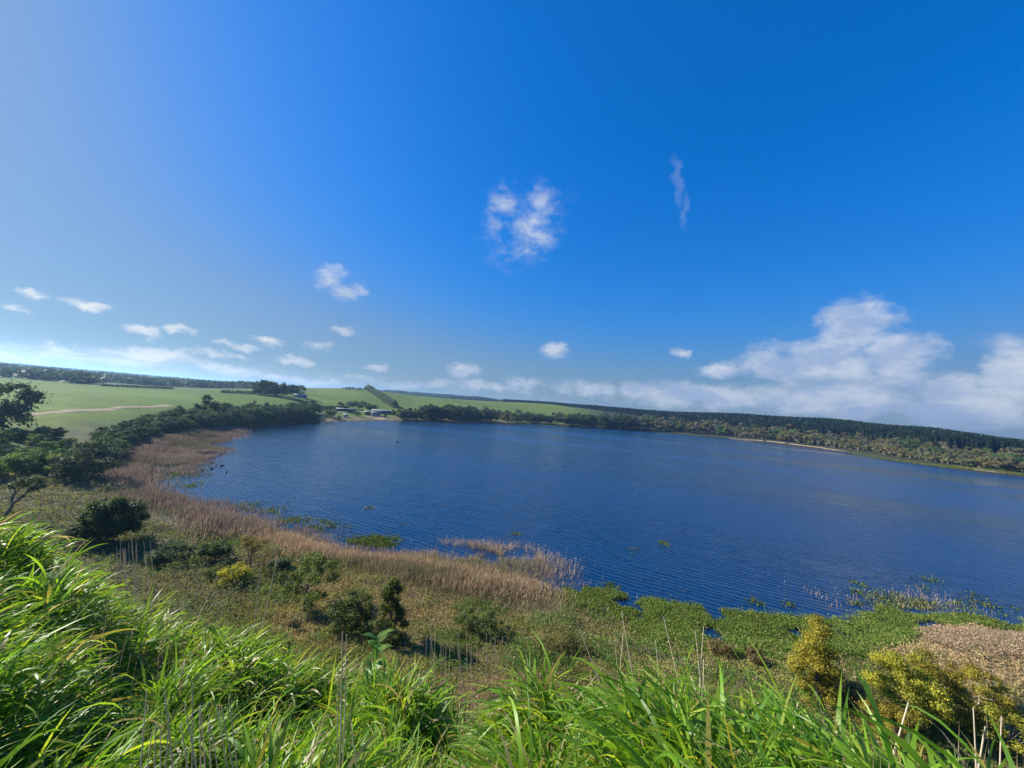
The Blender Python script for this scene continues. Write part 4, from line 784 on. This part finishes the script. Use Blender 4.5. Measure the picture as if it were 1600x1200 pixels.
for a, b, c, d, l in [(1088, 985, 1098, 1100, 'tall leaning dry stalk in the right hand stand'), (1102, 980, 1094, 1110, 'tallest upright dry stalk in the right hand stand'), (1100, 1030, 1097, 1120, 'short thick dry stalk inside the right hand stand'), (971, 955, 987, 1040, 'long dry stalk leaning left above the right grass clump'), (975, 990, 968, 1060, 'short dry stalk next to the long leaning one'), (961, 1010, 966, 1075, 'dry stalk at the left of the small pair'),
    (1035, 963, 1055, 1045, 'leaning dry stalk between the two right stalk groups'), (907, 983, 940, 1070, 'thin dry stalk leaning left over the clump crest'), (1247, 1098, 1242, 1135, 'short thick pinkish stalk stub by the right grass'), (1209, 1095, 1198, 1200, 'bare stalk rising from the bottom right grass'), (1256, 1128, 1246, 1200, 'pale stalk right of the bare one'), (1199, 1090, 1198, 1130, 'short straight stalk stub'), (1418, 1098, 1404, 1150, 'pinkish leaning stalk in front of the golden thicket'), (1540, 1135, 1528, 1200, 'thick stalk near the lower right corner'), (1521, 1105, 1523, 1165, 'thin upright stalk near the lower right corner'), (1567, 1120, 1565, 1195, 'frayed stalk at the lower right corner'), (1083, 1068, 1100, 1110, 'small stalk right of the green crest'), (1024, 1000, 1028, 1050, 'small thin stalk between the stalk groups'),
    (1188, 1130, 1190, 1165, 'tiny stalk stub in the right grass'), (940, 1045, 922, 1068, 'broken pinkish stalk lying across the right clump')]: stalk(a, b, c, d, 3.2, .0065 if 'thick' in l else .0045, l)
for i in range(26):
    a = 735+random.uniform(-75, 60); stalk(a, 965+random.uniform(0, 55), a+random.uniform(-4, 10), 1075, 5.2+random.random(), .0045, 'thin dry stalk in the stand behind the left grass slope', 'stand of stalks at centre')
for i in range(18):
    a = 205+random.uniform(-22, 40); stalk(a, 835+random.uniform(0, 30), a+random.uniform(-3, 8), 905, 9.5+random.random(), .006, 'thin grey stalk in the stand below the large dark bush', 'stand of stalks below the dark bush')
for a, b, c, d, l in [(408, 878, 405, 905, 'single straight stalk near the yellow bush'), (432, 872, 421, 925, 'leaning stalk right of the yellow bush'), (340, 900, 326, 930, 'bent pale stalk in front of the yellow bush'), (320, 1150, 340, 1199, 'pale leaning stalk at the lower left')]: stalk(a, b, c, d, 7, .007, l)

# broad leafed weed on the crest of the left grass
def broadleaf():
    d = ray(582, 1035); dist = 4.6; b = Vector((0, 0, H))+d*(dist/math.hypot(d.x, d.y)); e = link('broadleaf_weed', None); e.location = b-Vector((0, 0, .45)); tag(e, 'broad leafed green weed poking above the grass crest', 'weed')
    s = np.linspace(0, 1, 6); V, Fq = tube(np.stack([.05*s, 0*s, .75*s], 1), .008*(1-.5*s), 6); link('stem', mesh('stem', V, Fq, M_blade, np.tile([.06, .13, .03], (len(V), 1)), True), e)
    rn = np.random.default_rng(3)
    for i in range(14):
        n = 1; z = .25+.5*i/13; V, Q_, k = blades(np.array([[.05*z/.75, 0, z]]), np.array([.15+.09*rn.random()]), np.array([.8]), np.array([rn.uniform(.4, 1.6)]), np.array([i*2.4]), np.array([.085+.03*rn.random()]), 6, taper=.1)
        link('leaf', mesh('leaf', V, Q_, M_blade, np.tile(np.array([.12, .22, .03])*rn.uniform(.8, 1.2), (len(V), 1)), True), e)
broadleaf()

# ------------------------------------------------------------------ haze over the plain
HAZE = 1
if HAZE:
    V, Fq = box(-9200, 9200, -9200, 9200, -300, 95); ho = link('haze', mesh('haze', V, Fq, None)); tag(ho, kind='stuff')
    mh = bpy.data.materials.new('haze_air'); mh.use_nodes = True; t = mh.node_tree; t.nodes.clear()
    pv = t.nodes.new('ShaderNodeVolumePrincipled'); pv.inputs['Color'].default_value = (.34, .62, 1, 1); pv.inputs['Density'].default_value = .00020; pv.inputs['Anisotropy'].default_value = .55
    o = t.nodes.new('ShaderNodeOutputMaterial'); t.links.new(pv.outputs[0], o.inputs['Volume']); ho.data.materials.append(mh)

◆ ◆ ◆ ◆ ◆ ◆ ◆

▶ [DIRECTION]: Output all of the data exactly as it stands, minus any images.

▶ [EXERCISE RESPONSE]:
The Blender Python script for this scene continues. Write part 4, from line 784 on. This part finishes the script. Use Blender 4.5. Measure the picture as if it were 1600x1200 pixels.
for a, b, c, d, l in [(1088, 985, 1098, 1100, 'tall leaning dry stalk in the right hand stand'), (1102, 980, 1094, 1110, 'tallest upright dry stalk in the right hand stand'), (1100, 1030, 1097, 1120, 'short thick dry stalk inside the right hand stand'), (971, 955, 987, 1040, 'long dry stalk leaning left above the right grass clump'), (975, 990, 968, 1060, 'short dry stalk next to the long leaning one'), (961, 1010, 966, 1075, 'dry stalk at the left of the small pair'),
    (1035, 963, 1055, 1045, 'leaning dry stalk between the two right stalk groups'), (907, 983, 940, 1070, 'thin dry stalk leaning left over the clump crest'), (1247, 1098, 1242, 1135, 'short thick pinkish stalk stub by the right grass'), (1209, 1095, 1198, 1200, 'bare stalk rising from the bottom right grass'), (1256, 1128, 1246, 1200, 'pale stalk right of the bare one'), (1199, 1090, 1198, 1130, 'short straight stalk stub'), (1418, 1098, 1404, 1150, 'pinkish leaning stalk in front of the golden thicket'), (1540, 1135, 1528, 1200, 'thick stalk near the lower right corner'), (1521, 1105, 1523, 1165, 'thin upright stalk near the lower right corner'), (1567, 1120, 1565, 1195, 'frayed stalk at the lower right corner'), (1083, 1068, 1100, 1110, 'small stalk right of the green crest'), (1024, 1000, 1028, 1050, 'small thin stalk between the stalk groups'),
    (1188, 1130, 1190, 1165, 'tiny stalk stub in the right grass'), (940, 1045, 922, 1068, 'broken pinkish stalk lying across the right clump')]: stalk(a, b, c, d, 3.2, .0065 if 'thick' in l else .0045, l)
for i in range(26):
    a = 735+random.uniform(-75, 60); stalk(a, 965+random.uniform(0, 55), a+random.uniform(-4, 10), 1075, 5.2+random.random(), .0045, 'thin dry stalk in the stand behind the left grass slope', 'stand of stalks at centre')
for i in range(18):
    a = 205+random.uniform(-22, 40); stalk(a, 835+random.uniform(0, 30), a+random.uniform(-3, 8), 905, 9.5+random.random(), .006, 'thin grey stalk in the stand below the large dark bush', 'stand of stalks below the dark bush')
for a, b, c, d, l in [(408, 878, 405, 905, 'single straight stalk near the yellow bush'), (432, 872, 421, 925, 'leaning stalk right of the yellow bush'), (340, 900, 326, 930, 'bent pale stalk in front of the yellow bush'), (320, 1150, 340, 1199, 'pale leaning stalk at the lower left')]: stalk(a, b, c, d, 7, .007, l)

# broad leafed weed on the crest of the left grass
def broadleaf():
    d = ray(582, 1035); dist = 4.6; b = Vector((0, 0, H))+d*(dist/math.hypot(d.x, d.y)); e = link('broadleaf_weed', None); e.location = b-Vector((0, 0, .45)); tag(e, 'broad leafed green weed poking above the grass crest', 'weed')
    s = np.linspace(0, 1, 6); V, Fq = tube(np.stack([.05*s, 0*s, .75*s], 1), .008*(1-.5*s), 6); link('stem', mesh('stem', V, Fq, M_blade, np.tile([.06, .13, .03], (len(V), 1)), True), e)
    rn = np.random.default_rng(3)
    for i in range(14):
        n = 1; z = .25+.5*i/13; V, Q_, k = blades(np.array([[.05*z/.75, 0, z]]), np.array([.15+.09*rn.random()]), np.array([.8]), np.array([rn.uniform(.4, 1.6)]), np.array([i*2.4]), np.array([.085+.03*rn.random()]), 6, taper=.1)
        link('leaf', mesh('leaf', V, Q_, M_blade, np.tile(np.array([.12, .22, .03])*rn.uniform(.8, 1.2), (len(V), 1)), True), e)
broadleaf()

# ------------------------------------------------------------------ haze over the plain
HAZE = 1
if HAZE:
    V, Fq = box(-9200, 9200, -9200, 9200, -300, 95); ho = link('haze', mesh('haze', V, Fq, None)); tag(ho, kind='stuff')
    mh = bpy.data.materials.new('haze_air'); mh.use_nodes = True; t = mh.node_tree; t.nodes.clear()
    pv = t.nodes.new('ShaderNodeVolumePrincipled'); pv.inputs['Color'].default_value = (.34, .62, 1, 1); pv.inputs['Density'].default_value = .00020; pv.inputs['Anisotropy'].default_value = .55
    o = t.nodes.new('ShaderNodeOutputMaterial'); t.links.new(pv.outputs[0], o.inputs['Volume']); ho.data.materials.append(mh)